The plaque was unveiled on 11 October, the date on which Bridgetower was born in 1778. It is located at Jack Jones House, which is now a retirement home, on Reedham Street. It is unclear as to what brought Bridgetower to Peckham specifically, but he lived most of his adult life in the area.

The plaque was set up by the Nubian Jak Community Trust, a scheme that highlights the historic contributions of Black and minority ethnic people in Britain, in conjunction with Southwark Council and Sony Music.

The plaque reads: ’George Bridgetower 1778 - 1860. International virtuoso violinist and dedicatee of Beethoven’s Violin Sonata no.9. Lived and died at 8 Victory Cottages in a house on this site.’

Local musician Tara Jettoo became familiar with the Bridgetower’s story after working at the Bath Royal Literary and Scientific Institution. She had previously started a petition to have a blue plaque installed at the Bath Assembly Rooms, where Bridgetower performed as a child. Jettoo inspired Dr Jak Beula, CEO of Nubian Jak, to put Bridgetower forward for a blue plaque in Peckham.

Born in Biała Podlaska, Poland, Bridgetower started playing the violin at an early age, his virtuosic talent becoming evident throughout his childhood. His father John Frederick Bridgetower (of West Indian descent) was a servant of Joseph Haydn’s patron: the Hungarian Prince Esterházy. 

Not long afterwards, Bridgetower moved to London, and was performing as a violin soloist at the Drury Lane Theatre by the age of ten.

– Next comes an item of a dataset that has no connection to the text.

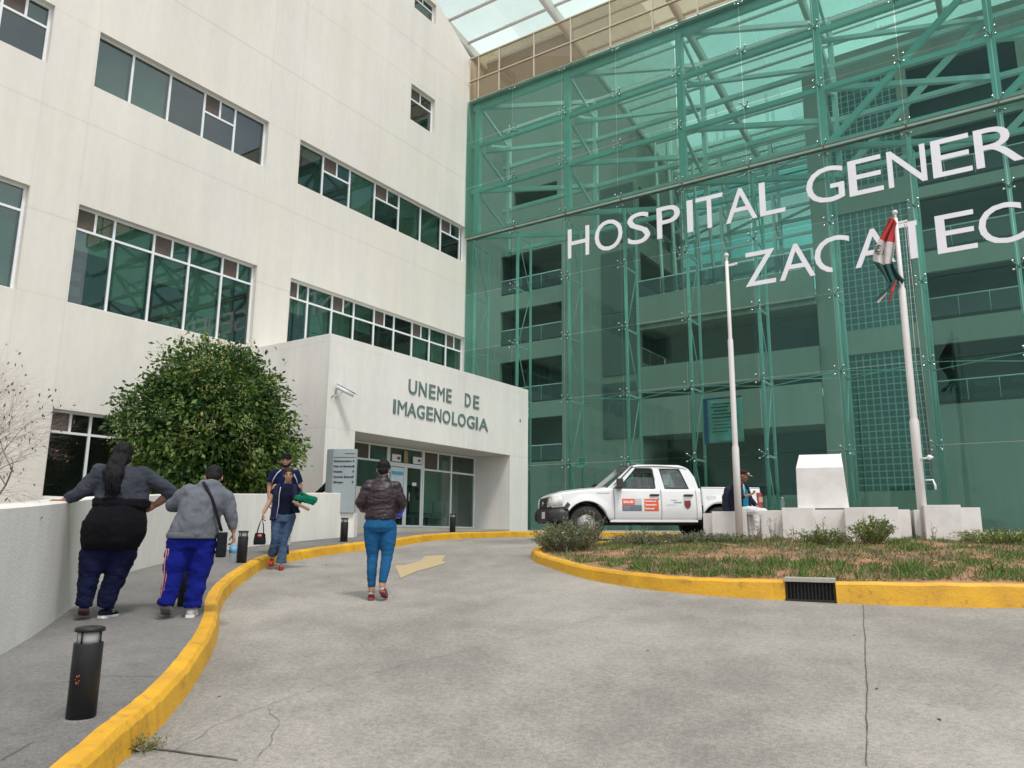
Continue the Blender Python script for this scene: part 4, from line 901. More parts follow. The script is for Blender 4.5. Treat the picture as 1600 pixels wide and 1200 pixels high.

He played extensively around the UK and London, including at the Bath Assembly Rooms, Haymarket Theatre and Covent Garden. In 1791, the future King George IV took an interest in him and oversaw his musical education. Bridgetower’s father took him on a tour of Europe, where the young violinist enjoyed celebrity status.

Bridgetower met Beethoven in Vienna in 1803. Impressed by the violinist’s abilities, Beethoven dedicated his Violin Sonata no.9 to him, inscribing on the work with the words: Sonata mulattica composta per il mulatto Brischdauer, gran pazzo e compositore mulattico - roughly translated as ’Mixed-race sonata composed for the mixed-race Bridgetower, great madman and mixed-race composer’.

Beethoven withdrew his dedication of the piece from Bridgetower, after the pair had an argument about one of Beethoven’s female friends. Beethoven then dedicated the piece to Rudolphe Kreutzer, who never went on to play the piece, deeming it unplayable.

Bridgetower moved back to England and was elected to the Royal Society of Musicians in 1807. He received a bachelor of music from Trinity Hall, Cambridge in 1811. Bridgetower performed in the inaugural London season for the Royal Philharmonic Society, leading a performance of Beethoven’s String Quintet. 

Falling into relative obscurity in his adult years, Bridgetower continued his musical career teaching and performing, and married Mary Leech Leeke, with whom he had a daughter. Bridgetower died in 1860 at his residence in Peckham.